Negli ultimi tempi, scrive ancora Bellezza, Manzoni confessa desolato: «Temo che mi si indebolisca l’intelligenza, perché mi sorprendo qualche volta a pronunciare delle parole senza senso». A chi va a fargli visita, chiede: «Siete venuto a vedere che divento imbecille?» Gli succede di scambiare le persone o di non accorgersi di aver messo abiti non suoi; a volte si trova con due fazzoletti in mano e esita di quale servirsi. Certe affermazioni dello stesso Manzoni sono eloquenti del suo stato fisico e mentale: «io sono assolutamente inetto», dichiara; ho «un’incapacità organica di parlare in pubblico»; si definisce «balbettone», «un uomo impacciato nel cervello e nella lingua».
Non appena uscito il libro, Lombroso si felicita col Bellezza: il volume sul Manzoni «non poteva essere meglio fatto», gli scrive in una lettera del 23 marzo 1898, e in una recensione afferma che la degenerazione manzoniana è dimostrata «con una preziosa ricchezza di documentazioni». Se non che – attenzione! colpo di scena! – in due articoli apparsi sulla Rassegna Nazionale, Bellezza svela che il suo libro, per quanto riporti fatti attestati, non è che una parodia, una presa in giro dei metodi lombrosiani.
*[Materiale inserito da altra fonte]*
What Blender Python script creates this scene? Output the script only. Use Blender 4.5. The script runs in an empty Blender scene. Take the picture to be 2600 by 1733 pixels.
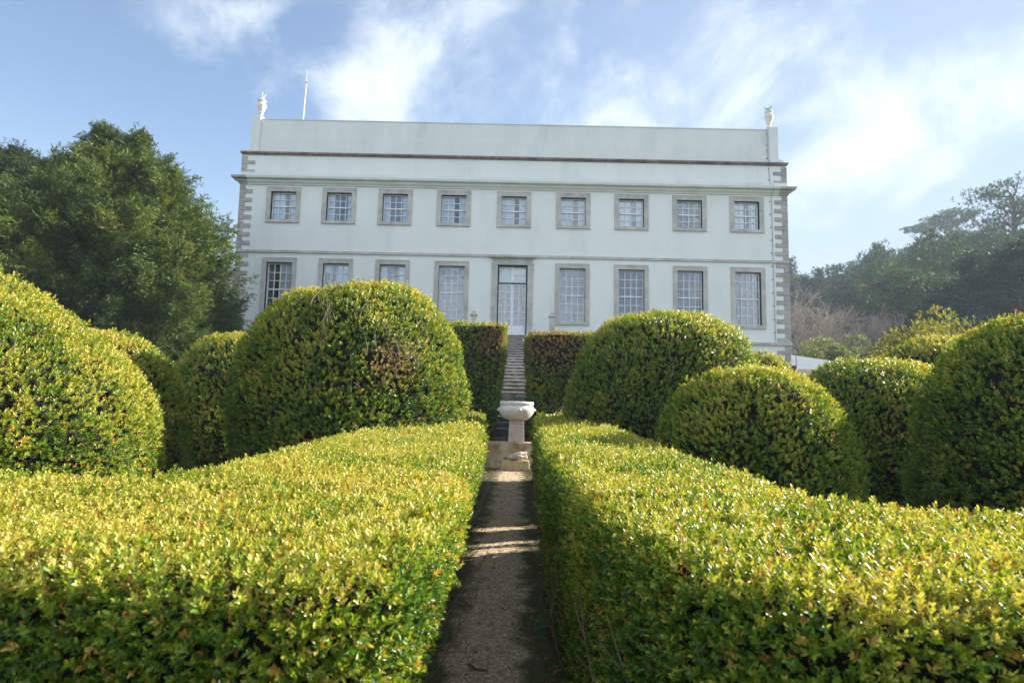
import bpy, math, random
import numpy as np
from mathutils import Vector, Matrix
R = math.radians
rng = np.random.default_rng(7)
random.seed(7)
scene = bpy.context.scene
col = scene.collection

# ---------------------------------------------------------------- camera
H = 1.65
F = 1620.0                       # focal length in photo pixels (2600 wide)
PITCH, ROLL, YAW = R(6.27), R(1.207), R(-0.072)
cam = bpy.data.cameras.new('camera'); camo = bpy.data.objects.new('camera', cam); col.objects.link(camo)
cam.sensor_width = 36; cam.lens = F / 2600 * 36; cam.clip_start = 0.05; cam.clip_end = 5000
camo.matrix_world = (Matrix.Translation((0, 0, H)) @ Matrix.Rotation(YAW, 4, 'Z') @ Matrix.Rotation(R(90) + PITCH, 4, 'X')
                     @ Matrix.Rotation(ROLL, 4, 'Z'))
cam.dof.use_dof = True; cam.dof.focus_distance = 9.0; cam.dof.aperture_fstop = 5.0
scene.camera = camo

# ---------------------------------------------------------------- sky, sun, exposure
SUN_EL, SUN_AZ = R(27), R(20)    # azimuth from +X (right) towards +Y (the palace)
SKY = 0.070
world = bpy.data.worlds.new("World"); scene.world = world; world.use_nodes = True
wn = world.node_tree.nodes; wl = world.node_tree.links; wn.clear()
def N(nt, t, **kw):
    n = nt.nodes.new(t)
    for k, v in kw.items():
        if k in n.inputs: n.inputs[k].default_value = v
        else: setattr(n, k, v)
    return n
wt = world.node_tree
sky = N(wt, 'ShaderNodeTexSky'); sky.sky_type = 'NISHITA'; sky.sun_disc = False
sky.sun_elevation = SUN_EL; sky.sun_rotation = R(90) - SUN_AZ
sky.air_density = 1.0; sky.dust_density = 0.0; sky.ozone_density = 3.0
bg = N(wt, 'ShaderNodeBackground', Strength=SKY)
bg2 = N(wt, 'ShaderNodeBackground', Strength=0.5)
bks = N(wt, 'ShaderNodeMapRange')     # ramp brightening unseen clouds behind the camera, as added fill for the facade
wl.new(bks.outputs[0], bg2.inputs['Strength'])
out = N(wt, 'ShaderNodeOutputWorld')
tc = N(wt, 'ShaderNodeTexCoord')
sep = N(wt, 'ShaderNodeSeparateXYZ'); wl.new(tc.outputs['Generated'], sep.inputs[0])
wl.new(sep.outputs['Y'], bks.inputs[0]); bks.inputs[1].default_value = 0.2; bks.inputs[2].default_value = -0.5; bks.inputs[3].default_value = 0.41; bks.inputs[4].default_value = 0.98
nrm = N(wt, 'ShaderNodeVectorMath', operation='NORMALIZE'); wl.new(tc.outputs['Generated'], nrm.inputs[0])
mp0 = N(wt, 'ShaderNodeMapping'); wl.new(nrm.outputs[0], mp0.inputs[0]); mp0.inputs['Rotation'].default_value = (0, R(28), 0)
mp = N(wt, 'ShaderNodeMapping'); wl.new(mp0.outputs[0], mp.inputs[0]); mp.inputs['Scale'].default_value = (1.0, 1.0, 1.25); mp.inputs['Location'].default_value = (4.3, 1.1, 2.7)
n1 = N(wt, 'ShaderNodeTexNoise'); n1.inputs['Scale'].default_value = 5.2; n1.inputs['Detail'].default_value = 10; n1.inputs['Roughness'].default_value = 0.60; n1.inputs['Distortion'].default_value = 0.25
wl.new(mp.outputs[0], n1.inputs['Vector'])
# cloud banks: a direction, an angular radius and a strength each
BANKS = [(40, 160, .16, -.45), (250, 330, .12, -.3), (560, 10, .13, .16), (900, 150, .15, .20), (1060, 60, .16, .20), (880, 275, .08, .17), (1330, 235, .15, .26), (1620, 250, .18, .26), (1900, 190, .17, .20), (2080, 80, .12, .20), (2290, 240, .13, .23), (2520, 210, .16, .14), (2150, 390, .10, .20), (2060, 640, .07, .26), (530, 300, .08, .10), (3000, 100, .3, .1), (1500, -500, .4, .06), (300, -500, .3, .1)]
acc = n1.outputs['Fac']
for px, py, rad, amt in BANKS:
    v = Vector(((px - 1300) / F, (866.5 - py) / F, -1)); d = (camo.matrix_world.to_3x3() @ v).normalized()
    ds = N(wt, 'ShaderNodeVectorMath', operation='DISTANCE'); wl.new(nrm.outputs[0], ds.inputs[0]); ds.inputs[1].default_value = d
    mr = N(wt, 'ShaderNodeMapRange', interpolation_type='SMOOTHSTEP'); wl.new(ds.outputs['Value'], mr.inputs[0]); mr.inputs[1].default_value = rad * 1.25; mr.inputs[2].default_value = 0; mr.inputs[3].default_value = 0; mr.inputs[4].default_value = amt * .52
    ad = N(wt, 'ShaderNodeMath', operation='ADD'); wl.new(acc, ad.inputs[0]); wl.new(mr.outputs[0], ad.inputs[1]); acc = ad.outputs[0]
bk2 = N(wt, 'ShaderNodeMapRange'); wl.new(sep.outputs['Y'], bk2.inputs[0]); bk2.inputs[1].default_value = 0.3; bk2.inputs[2].default_value = -0.2; bk2.inputs[3].default_value = 0.0; bk2.inputs[4].default_value = 0.155  # extra cloud cover added out of view behind the camera, to light the facade
bias = N(wt, 'ShaderNodeMath', operation='ADD'); wl.new(acc, bias.inputs[0]); wl.new(bk2.outputs[0], bias.inputs[1])
cr = N(wt, 'ShaderNodeValToRGB'); wl.new(bias.outputs[0], cr.inputs[0])
cr.color_ramp.interpolation = 'EASE'
cr.color_ramp.elements[0].position = 0.52; cr.color_ramp.elements[0].color = (0, 0, 0, 1)
cr.color_ramp.elements[1].position = 0.85; cr.color_ramp.elements[1].color = (1, 1, 1, 1)
bg2.inputs['Color'].default_value = (0.87, 0.94, 1.0, 1)
CLOUD = bg2
mixw = N(wt, 'ShaderNodeMixShader')
fc = N(wt, 'ShaderNodeMath', operation='MULTIPLY'); wl.new(cr.outputs[0], fc.inputs[0]); fc.inputs[1].default_value = 0.90
vx = N(wt, 'ShaderNodeMapRange', interpolation_type='SMOOTHSTEP'); wl.new(sep.outputs['X'], vx.inputs[0]); vx.inputs[1].default_value = -.45; vx.inputs[2].default_value = .75; vx.inputs[3].default_value = .04; vx.inputs[4].default_value = .62
vz = N(wt, 'ShaderNodeMapRange', interpolation_type='SMOOTHSTEP'); wl.new(sep.outputs['Z'], vz.inputs[0]); vz.inputs[1].default_value = .42; vz.inputs[2].default_value = 0.0; vz.inputs[3].default_value = .0; vz.inputs[4].default_value = .5
va = N(wt, 'ShaderNodeMath', operation='ADD', use_clamp=True); wl.new(vx.outputs[0], va.inputs[0]); wl.new(vz.outputs[0], va.inputs[1])
bv = N(wt, 'ShaderNodeBackground', Strength=0.27); bv.inputs['Color'].default_value = (0.80, 0.88, 1.0, 1)      # thin high veil, denser near the sun and low down
mxv = N(wt, 'ShaderNodeMixShader'); wl.new(va.outputs[0], mxv.inputs[0])
wl.new(fc.outputs[0], mixw.inputs[0])
wl.new(sky.outputs[0], bg.inputs['Color']); wl.new(bg.outputs[0], mxv.inputs[1]); wl.new(bv.outputs[0], mxv.inputs[2]); wl.new(mxv.outputs[0], mixw.inputs[1]); wl.new(bg2.outputs[0], mixw.inputs[2])
wl.new(mixw.outputs[0], out.inputs['Surface'])
bk = N(wt, 'ShaderNodeMapRange'); wl.new(sep.outputs['Y'], bk.inputs[0]); bk.inputs[1].default_value = 0.15; bk.inputs[2].default_value = -0.5; bk.inputs[3].default_value = 0.40; bk.inputs[4].default_value = 0.68
wl.new(bk.outputs[0], bg2.inputs['Strength'])     # unseen clouds behind the camera made brighter to light the shaded palace front

sd = bpy.data.lights.new('sun', 'SUN'); sd.energy = 5.0; sd.angle = R(0.55); sd.color = (1.0, 0.92, 0.80)
so = bpy.data.objects.new('sun', sd); col.objects.link(so)
sdir = Vector((math.cos(SUN_EL) * math.cos(SUN_AZ), math.cos(SUN_EL) * math.sin(SUN_AZ), math.sin(SUN_EL)))
so.rotation_euler = sdir.to_track_quat('Z', 'Y').to_euler(); so.location = sdir * 60
vs = scene.view_settings
vs.view_transform = 'Standard'; vs.look = 'None'; vs.gamma = 1; vs.use_curve_mapping = False; vs.exposure = 1.62
scene.cycles.max_bounces = 8; scene.cycles.diffuse_bounces = 3; scene.cycles.glossy_bounces = 3
scene.cycles.transparent_max_bounces = 12; scene.cycles.transmission_bounces = 4; scene.cycles.volume_bounces = 1
scene.cycles.use_denoising = True
scene.cycles.sample_clamp_indirect = 4.0

# ---------------------------------------------------------------- helpers
def ray(px, py):
    """direction (y = 1) of a point of the 2600 x 1733 photo"""
    v = Vector(((px - 1300) / F, (866.5 - py) / F, -1))
    d = camo.matrix_world.to_3x3() @ v
    return d / d.y
def at(px, py, Y):
    return ray(px, py) * Y + Vector((0, 0, H))

def tag(o, label=None, cat=None, group=None, kind=None):
    if label: o['label'] = label
    if cat: o['category'] = cat
    if group: o['group'] = group
    if kind: o['kind'] = kind
    return o
def empty(name, loc=(0, 0, 0), rz=0):
    o = bpy.data.objects.new(name, None); o.empty_display_size = 0.2
    o.location = loc; o.rotation_euler.z = rz; col.objects.link(o); return o
def link(name, me, mat=None, parent=None, loc=None):
    o = bpy.data.objects.new(name, me); col.objects.link(o)
    if mat is not None and len(me.materials) == 0: me.materials.append(mat)
    if parent is not None: o.parent = parent
    if loc is not None: o.location = loc
    return o

class MB:
    """collects shapes for one mesh"""
    def __init__(s): s.v = []; s.f = []; s.m = []
    def add(s, vs_, fs, m=0):
        b = len(s.v); s.v += [tuple(v) for v in vs_]; s.f += [tuple(i + b for i in f) for f in fs]; s.m += [m] * len(fs); return s
    def box(s, x0, x1, y0, y1, z0, z1, m=0):
        v = [(x0, y0, z0), (x1, y0, z0), (x1, y1, z0), (x0, y1, z0), (x0, y0, z1), (x1, y0, z1), (x1, y1, z1), (x0, y1, z1)]
        return s.add(v, [(0, 3, 2, 1), (4, 5, 6, 7), (0, 1, 5, 4), (1, 2, 6, 5), (2, 3, 7, 6), (3, 0, 4, 7)], m)
    def frus(s, b0, b1, m=0):
        """box between rectangle b0 = (x0,x1,y0,y1,z) and b1"""
        v = []
        for x0, x1, y0, y1, z in (b0, b1): v += [(x0, y0, z), (x1, y0, z), (x1, y1, z), (x0, y1, z)]
        return s.add(v, [(0, 3, 2, 1), (4, 5, 6, 7), (0, 1, 5, 4), (1, 2, 6, 5), (2, 3, 7, 6), (3, 0, 4, 7)], m)
    def tube(s, pts, rad, n=6, m=0, cap=True):
        pts = [Vector(p) for p in pts]
        rad = rad if isinstance(rad, (list, tuple)) else [rad] * len(pts)
        b = len(s.v); k = len(pts)
        up = Vector((0.13, 0.21, 0.97))
        for i, p in enumerate(pts):
            d = (pts[min(i + 1, k - 1)] - pts[max(i - 1, 0)]).normalized()
            a = d.cross(up)
            if a.length < 0.05: a = d.cross(Vector((1, 0.1, 0)))
            a.normalize(); c = d.cross(a)
            for j in range(n):
                t = 2 * math.pi * j / n
                s.v.append(tuple(p + (a * math.cos(t) + c * math.sin(t)) * rad[i]))
        for i in range(k - 1):
            for j in range(n):
                s.f.append((b + i * n + j, b + i * n + (j + 1) % n, b + (i + 1) * n + (j + 1) % n, b + (i + 1) * n + j)); s.m.append(m)
        if cap:
            s.f.append(tuple(b + j for j in range(n))[::-1]); s.m.append(m)
            s.f.append(tuple(b + (k - 1) * n + j for j in range(n))); s.m.append(m)
        return s
    def lathe(s, prof, c=(0, 0, 0), n=32, m=0):
        b = len(s.v)
        for r, z in prof:
            for j in range(n):
                t = 2 * math.pi * j / n
                s.v.append((c[0] + r * math.cos(t), c[1] + r * math.sin(t), c[2] + z))
        for i in range(len(prof) - 1):
            for j in range(n):
                s.f.append((b + i * n + j, b + i * n + (j + 1) % n, b + (i + 1) * n + (j + 1) % n, b + (i + 1) * n + j)); s.m.append(m)
        s.f.append(tuple(b + j for j in range(n))[::-1]); s.m.append(m)
        s.f.append(tuple(b + (len(prof) - 1) * n + j for j in range(n))); s.m.append(m)
        return s
    def build(s, name, mats, parent=None, bevel=0, smooth=False, loc=None):
        me = bpy.data.meshes.new(name); me.from_pydata(s.v, [], s.f)
        mats = mats if isinstance(mats, (list, tuple)) else [mats]
        for mm in mats: me.materials.append(mm)
        if len(mats) > 1: me.polygons.foreach_set('material_index', s.m)
        if smooth: me.polygons.foreach_set('use_smooth', [True] * len(me.polygons))
        me.update()
        o = link(name, me, None, parent, loc)
        if bevel:
            b = o.modifiers.new('bevel', 'BEVEL'); b.width = bevel; b.segments = 2; b.limit_method = 'ANGLE'
        return o

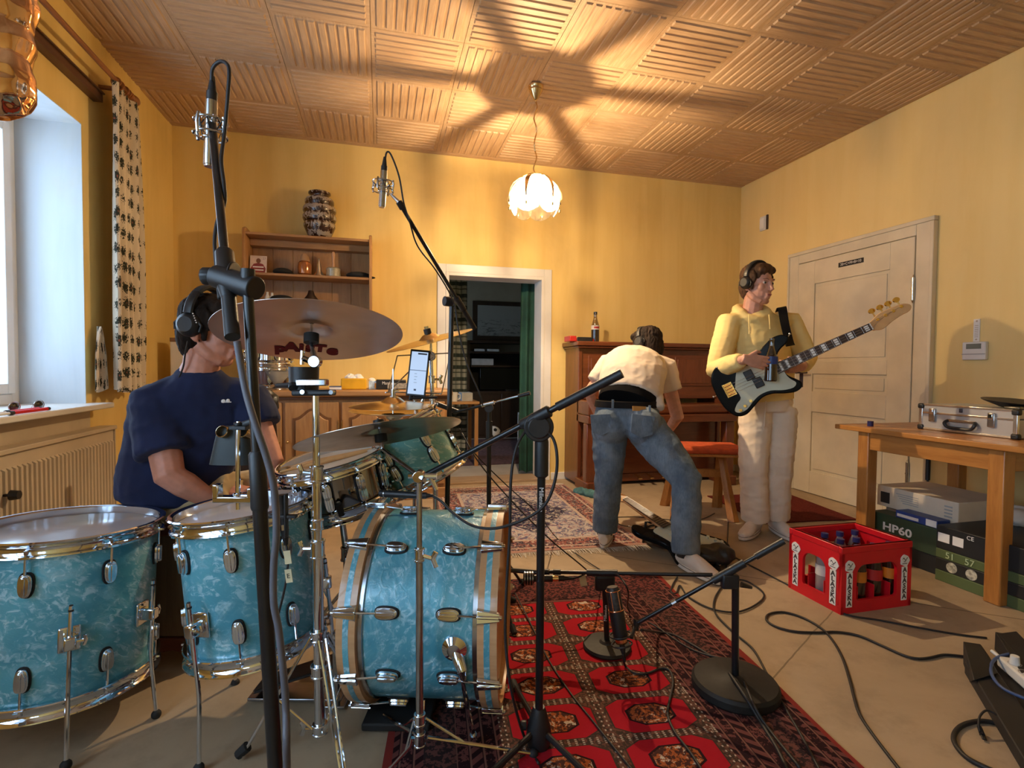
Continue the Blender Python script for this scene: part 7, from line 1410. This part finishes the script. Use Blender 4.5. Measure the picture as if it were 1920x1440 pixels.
cable('black cable curving from the small round base over the rug', [D(1168, 1228, db), Z(1172, 1248, .014), Z(1190, 1262, .012), Z(1215, 1262, .012), Z(1240, 1253, .012), Z(1256, 1258, .012), Z(1262, 1280, .012), Z(1256, 1312, .012), Z(1252, 1340, .012), Z(1265, 1372, .012), Z(1295, 1412, .012), Z(1320, 1450, .012)], .0042)
cable('black cable coiled on the floor behind the slanted boom', fz([(1270, 1082), (1262, 1095), (1258, 1110), (1268, 1112), (1275, 1098), (1290, 1118), (1330, 1140), (1375, 1148), (1410, 1138), (1432, 1120), (1425, 1105), (1395, 1088), (1365, 1090), (1345, 1112), (1338, 1135), (1345, 1155), (1375, 1185), (1410, 1215), (1432, 1252), (1462, 1310), (1500, 1375), (1540, 1450)], .007), .0042)
cable('second black cable from the coil running beside the rug edge', fz([(1362, 1092), (1362, 1060), (1364, 1020), (1366, 960), (1365, 930)], .004), .003)
cable('thin black cable crossing the rug from the bass drum front', [Z(966, 1112, .03), Z(1000, 1180, .012), Z(1030, 1240, .012), Z(1070, 1300, .012), Z(1110, 1350, .012), Z(1150, 1400, .012), Z(1195, 1455, .012)], .003)
cable('thin cable sloping from the hi-hat microphone stand to the floor', [D(866, 812, 2.3), D(900, 870, 2.2), D(960, 940, 2.2), D(1030, 1010, 2.2), D(1090, 1060, 2.2), Z(1130, 1095, .012), Z(1165, 1130, .012)], .003)
cable('upper thin cable sloping past the stand lettering to the carpet', [D(862, 805, 2.32), D(890, 850, 2.5), D(950, 910, 2.6), D(1005, 960, 2.6), Z(1045, 1010, .012), Z(1090, 1045, .012), Z(1125, 1068, .006)], .003)
cable('thin cable on the floor under the bending man', fz([(1150, 970), (1190, 969), (1225, 972), (1250, 974), (1290, 978), (1320, 972), (1340, 962)], .005), .003)
cable('thin cable behind the heel on the carpet edge', fz([(1152, 978), (1170, 986), (1195, 987), (1215, 985)], .012), .003)
cable('thick black cable looped at the lower right corner', fz([(1935, 1395), (1900, 1372), (1870, 1357), (1840, 1352), (1812, 1357), (1794, 1368), (1788, 1385), (1795, 1402), (1815, 1422), (1850, 1440), (1880, 1452)]), .0068)
uc = cable('thin black cable with a small plug end at the lower right', [Z(1915, 1385, .012), Z(1890, 1360, .03), Z(1868, 1340, .05), Z(1850, 1332, .055), Z(1838, 1342, .045), Z(1835, 1358, .03), Z(1837, 1372, .015)], .0032)
M().tube([Z(1836, 1362, .02), Z(1842, 1378, .008)], [.006, .0075], 8).tube([Z(1842, 1378, .008), Z(1846, 1387, .006)], [(.006, .0025)]*2, 6, UP).obj('plug', black, uc)
# pedal rack with power strip
pk = thing('pedal_rack', 'black angled pedal rack at the lower right corner of the floor', 'rack', Z(1880, 1300)); pkm = pbr('rack_black', (.014, .013, .013), .6, 0, .2, 10)
def slab(P, z0, z1, nm):
    q = M(); n = len(P); lo = [Z(x, y, z0) for x, y in P]; q.add(lo+[V((p.x, p.y, z1)) for p in lo], [list(range(n)), list(range(n, 2*n))[::-1]]+[(i, n+i, n+(i+1) % n, (i+1) % n) for i in range(n)]); return q
slab([(1808, 1262), (1850, 1252), (1990, 1460), (1935, 1480)], .012, .055, '').obj('front_rail', pkm, pk, bev=.004); slab([(1868, 1215), (1905, 1210), (2080, 1400), (2040, 1420)], .012, .07, '').obj('rear_rail', pkm, pk, bev=.004)
slab([(1845, 1262), (1880, 1235), (2060, 1420), (1990, 1460)], .012, .028, '').obj('tray', pbr('rack_shadow_black', (.006, .006, .007), .7), pk)
M().add([Z(1806, 1246, .01), Z(1856, 1232, .01), Z(1866, 1262, .01), Z(1818, 1280, .01), D(1806, 1202, depth(Z(1806, 1246))), D(1838, 1207, depth(Z(1856, 1232))), Z(1872, 1262, .065), Z(1826, 1276, .06)], [(0, 1, 2, 3), (4, 7, 6, 5), (0, 4, 5, 1), (1, 5, 6, 2), (2, 6, 7, 3), (3, 7, 4, 0)]).obj('end_cheek', pkm, pk, bev=.003)
M().add([Z(1864, 1218, .01), Z(1910, 1212, .01), Z(1960, 1262, .01), Z(1915, 1275, .01), D(1866, 1184, depth(Z(1864, 1218))), D(1900, 1190, depth(Z(1910, 1212))), Z(1965, 1250, .07), Z(1915, 1262, .07)], [(0, 1, 2, 3), (4, 7, 6, 5), (0, 4, 5, 1), (1, 5, 6, 2), (2, 6, 7, 3), (3, 7, 4, 0)]).obj('end_cheek', pkm, pk, bev=.003)
ps_ = thing('power_strip', 'white power strip with plugs lying in the black pedal rack', 'power strip', Z(1905, 1265, .03)); a, b = Z(1885, 1240, .05), Z(1990, 1330, .05); mk = frame(lerp(a, b, .5), UP, b-a); L = (b-a).length/2
M().at(mk).box(-L, L, -.026, .026, -.018, .018).obj('housing', white, ps_, bev=.006)
for k in range(3): M().at(mk @ Matrix.Translation((-L+.05+.055*k, 0, .018))).lathe([(.019, 0), (.019, .002), (.017, .002), (.016, -.006), (0, -.006)], 18).obj('socket', pbr('socket_grey', (.5, .48, .45), .5) if k == 0 else bpy.data.materials['socket_grey'], ps_)
M().at(mk @ Matrix.Translation((-L+.05, 0, .012))).cyl(.016, 0, .035, 12, .012).obj('plug', white, ps_); M().at(mk @ Matrix.Translation((-L+.13, .012, .02))).box(-.01, .01, -.008, .008, 0, .02).obj('red_switch', red_pl, ps_, bev=.002)
M().tube([mk @ V((-L, 0, 0)), mk @ V((-L-.06, -.01, .004))], .006, 8).obj('lead', white, ps_)
cable('blue cable ring lying over the power strip in the rack', [Z(x, y, .065) for x, y in ((1925, 1226), (1895, 1226), (1868, 1234), (1858, 1250), (1862, 1270), (1880, 1290), (1910, 1305), (1945, 1318))], .005, pbr('blue_cable', (.05, .09, .22), .5))
# foil balloon
bal = thing('foil_balloon', 'crumpled rose gold foil balloon hanging at the upper left edge', 'balloon', D(5, 100, .95)); q = M(); c0 = D(2, 95, .95)
q.ball(D(4, 10, .95), (.050, .05, .065), (RH, FH, UP)); q.ball(D(2, 75, .95), (.046, .045, .06), (RH, FH, UP)); q.ball(D(-8, 150, .95), (.060, .05, .070), (RH, FH, UP)); q.ball(D(0, -50, .95), (.06, .05, .07), (RH, FH, UP))
fm = pbr('rose_gold_foil', (.85, .52, .30), .10, 1., .08, 10); vox(q, 'foil', fm, bal, .0032, 3, [(.004, 14, 14, 30), (.0025, 45, 30, 14)])
M().tube([D(-2, -60, .95), V((D(-2, -60, .95).x, D(-2, -60, .95).y, ZC))], .001, 5).obj('ribbon', gold, bal)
Non tutti, a dire il vero, si sono lasciati abbindolare dallo scherzo del Bellezza, c’è chi ha avvertito subito l’odore della beffa, fra questi Arturo Graf, uno dei primi a rallegrarsi per la «canzonatura riuscitissima», e Antonio Fogazzaro («Ella ha scritto pagine che ogni devoto del Manzoni farà bene a tenere sul tavolino... Ma sa che qualche troppo rapido lettore non s’era accorto della parodia e ha preso sul serio il prof. Bellezza per un lombrosiano o quasi? La cosa è avvenuta a persona intelligentissima e dottissima che io trassi d’errore», lettera del 19 giugno 1898).
Le rivelazioni del Bellezza, com’è prevedibile, fanno infuriare Lombroso che, in una replica velenosa sull’Archivio di Psichiatria, fa marcia indietro sul libro del Bellezza definendolo, in modo singolare, «uno scherzo da preti» e denigra il suo autore sostenendo che tiene in maggior conto i Santi Padri che non Galileo e che appartiene alla classe «dei pedanti e dei teologizzanti».